▶ _DATA BLOCK_:
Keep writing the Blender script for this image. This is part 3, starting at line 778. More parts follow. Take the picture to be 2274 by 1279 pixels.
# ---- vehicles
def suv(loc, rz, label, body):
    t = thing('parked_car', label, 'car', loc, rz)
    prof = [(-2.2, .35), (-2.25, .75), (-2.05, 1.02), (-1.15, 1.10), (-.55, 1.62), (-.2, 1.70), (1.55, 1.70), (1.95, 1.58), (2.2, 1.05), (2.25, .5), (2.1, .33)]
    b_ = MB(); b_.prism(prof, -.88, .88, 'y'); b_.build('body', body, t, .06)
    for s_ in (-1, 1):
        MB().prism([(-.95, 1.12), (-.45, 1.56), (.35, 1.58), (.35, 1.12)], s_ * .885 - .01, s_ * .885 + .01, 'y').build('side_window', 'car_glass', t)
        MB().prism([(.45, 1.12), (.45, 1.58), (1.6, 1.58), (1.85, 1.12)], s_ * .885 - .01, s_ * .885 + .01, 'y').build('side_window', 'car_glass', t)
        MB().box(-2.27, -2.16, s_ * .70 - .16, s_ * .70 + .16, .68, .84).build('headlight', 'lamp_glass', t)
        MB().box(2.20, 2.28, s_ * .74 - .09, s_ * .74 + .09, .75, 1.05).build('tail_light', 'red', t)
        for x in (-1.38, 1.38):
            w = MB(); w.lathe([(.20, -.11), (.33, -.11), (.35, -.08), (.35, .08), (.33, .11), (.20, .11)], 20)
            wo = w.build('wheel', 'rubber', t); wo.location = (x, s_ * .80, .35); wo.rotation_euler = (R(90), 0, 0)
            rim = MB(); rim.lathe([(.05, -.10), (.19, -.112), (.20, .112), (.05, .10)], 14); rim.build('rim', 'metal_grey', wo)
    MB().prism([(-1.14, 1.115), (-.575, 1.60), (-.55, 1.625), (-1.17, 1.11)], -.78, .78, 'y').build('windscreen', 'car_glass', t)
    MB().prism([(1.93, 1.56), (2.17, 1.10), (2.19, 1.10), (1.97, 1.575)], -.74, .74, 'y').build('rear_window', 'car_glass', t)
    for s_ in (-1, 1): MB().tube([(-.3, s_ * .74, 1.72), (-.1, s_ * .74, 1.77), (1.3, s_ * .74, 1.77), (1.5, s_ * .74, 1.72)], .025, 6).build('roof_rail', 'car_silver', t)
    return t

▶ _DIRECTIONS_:
Give the material above again, word for word.

▶ _SOLVED PROBLEM_:
Keep writing the Blender script for this image. This is part 3, starting at line 778. More parts follow. Take the picture to be 2274 by 1279 pixels.
# ---- vehicles
def suv(loc, rz, label, body):
    t = thing('parked_car', label, 'car', loc, rz)
    prof = [(-2.2, .35), (-2.25, .75), (-2.05, 1.02), (-1.15, 1.10), (-.55, 1.62), (-.2, 1.70), (1.55, 1.70), (1.95, 1.58), (2.2, 1.05), (2.25, .5), (2.1, .33)]
    b_ = MB(); b_.prism(prof, -.88, .88, 'y'); b_.build('body', body, t, .06)
    for s_ in (-1, 1):
        MB().prism([(-.95, 1.12), (-.45, 1.56), (.35, 1.58), (.35, 1.12)], s_ * .885 - .01, s_ * .885 + .01, 'y').build('side_window', 'car_glass', t)
        MB().prism([(.45, 1.12), (.45, 1.58), (1.6, 1.58), (1.85, 1.12)], s_ * .885 - .01, s_ * .885 + .01, 'y').build('side_window', 'car_glass', t)
        MB().box(-2.27, -2.16, s_ * .70 - .16, s_ * .70 + .16, .68, .84).build('headlight', 'lamp_glass', t)
        MB().box(2.20, 2.28, s_ * .74 - .09, s_ * .74 + .09, .75, 1.05).build('tail_light', 'red', t)
        for x in (-1.38, 1.38):
            w = MB(); w.lathe([(.20, -.11), (.33, -.11), (.35, -.08), (.35, .08), (.33, .11), (.20, .11)], 20)
            wo = w.build('wheel', 'rubber', t); wo.location = (x, s_ * .80, .35); wo.rotation_euler = (R(90), 0, 0)
            rim = MB(); rim.lathe([(.05, -.10), (.19, -.112), (.20, .112), (.05, .10)], 14); rim.build('rim', 'metal_grey', wo)
    MB().prism([(-1.14, 1.115), (-.575, 1.60), (-.55, 1.625), (-1.17, 1.11)], -.78, .78, 'y').build('windscreen', 'car_glass', t)
    MB().prism([(1.93, 1.56), (2.17, 1.10), (2.19, 1.10), (1.97, 1.575)], -.74, .74, 'y').build('rear_window', 'car_glass', t)
    for s_ in (-1, 1): MB().tube([(-.3, s_ * .74, 1.72), (-.1, s_ * .74, 1.77), (1.3, s_ * .74, 1.77), (1.5, s_ * .74, 1.72)], .025, 6).build('roof_rail', 'car_silver', t)
    return t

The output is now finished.